* Begin SUPPLIED ENTRIES *

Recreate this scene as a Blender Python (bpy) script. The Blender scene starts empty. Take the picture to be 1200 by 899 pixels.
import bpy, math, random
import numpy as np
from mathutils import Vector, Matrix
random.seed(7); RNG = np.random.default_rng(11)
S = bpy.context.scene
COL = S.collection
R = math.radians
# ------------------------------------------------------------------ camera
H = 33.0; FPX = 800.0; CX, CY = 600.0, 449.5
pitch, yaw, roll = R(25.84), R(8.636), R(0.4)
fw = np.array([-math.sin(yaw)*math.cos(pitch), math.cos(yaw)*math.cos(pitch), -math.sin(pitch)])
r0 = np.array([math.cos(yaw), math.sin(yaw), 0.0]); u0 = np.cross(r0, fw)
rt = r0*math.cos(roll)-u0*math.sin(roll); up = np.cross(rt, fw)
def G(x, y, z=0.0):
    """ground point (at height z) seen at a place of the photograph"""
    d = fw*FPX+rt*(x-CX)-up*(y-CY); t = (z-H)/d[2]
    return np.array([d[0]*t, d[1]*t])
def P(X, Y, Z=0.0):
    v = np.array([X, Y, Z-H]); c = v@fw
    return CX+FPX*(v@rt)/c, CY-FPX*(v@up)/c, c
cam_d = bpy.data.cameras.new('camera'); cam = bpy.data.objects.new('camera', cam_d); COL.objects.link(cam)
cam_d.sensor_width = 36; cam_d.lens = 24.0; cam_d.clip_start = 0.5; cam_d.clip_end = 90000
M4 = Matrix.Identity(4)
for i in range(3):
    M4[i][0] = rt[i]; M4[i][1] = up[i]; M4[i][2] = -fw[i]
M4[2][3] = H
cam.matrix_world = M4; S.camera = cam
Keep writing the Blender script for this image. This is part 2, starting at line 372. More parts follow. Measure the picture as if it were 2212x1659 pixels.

* End SUPPLIED ENTRIES *

> **WHAT TO PRODUCE**:
Set all of the records down again, exactly as they stand.

> **WORKED ANSWER**:
Recreate this scene as a Blender Python (bpy) script. The Blender scene starts empty. Take the picture to be 1200 by 899 pixels.
import bpy, math, random
import numpy as np
from mathutils import Vector, Matrix
random.seed(7); RNG = np.random.default_rng(11)
S = bpy.context.scene
COL = S.collection
R = math.radians
# ------------------------------------------------------------------ camera
H = 33.0; FPX = 800.0; CX, CY = 600.0, 449.5
pitch, yaw, roll = R(25.84), R(8.636), R(0.4)
fw = np.array([-math.sin(yaw)*math.cos(pitch), math.cos(yaw)*math.cos(pitch), -math.sin(pitch)])
r0 = np.array([math.cos(yaw), math.sin(yaw), 0.0]); u0 = np.cross(r0, fw)
rt = r0*math.cos(roll)-u0*math.sin(roll); up = np.cross(rt, fw)
def G(x, y, z=0.0):
    """ground point (at height z) seen at a place of the photograph"""
    d = fw*FPX+rt*(x-CX)-up*(y-CY); t = (z-H)/d[2]
    return np.array([d[0]*t, d[1]*t])
def P(X, Y, Z=0.0):
    v = np.array([X, Y, Z-H]); c = v@fw
    return CX+FPX*(v@rt)/c, CY-FPX*(v@up)/c, c
cam_d = bpy.data.cameras.new('camera'); cam = bpy.data.objects.new('camera', cam_d); COL.objects.link(cam)
cam_d.sensor_width = 36; cam_d.lens = 24.0; cam_d.clip_start = 0.5; cam_d.clip_end = 90000
M4 = Matrix.Identity(4)
for i in range(3):
    M4[i][0] = rt[i]; M4[i][1] = up[i]; M4[i][2] = -fw[i]
M4[2][3] = H
cam.matrix_world = M4; S.camera = cam
Keep writing the Blender script for this image. This is part 2, starting at line 372. More parts follow. Measure the picture as if it were 2212x1659 pixels.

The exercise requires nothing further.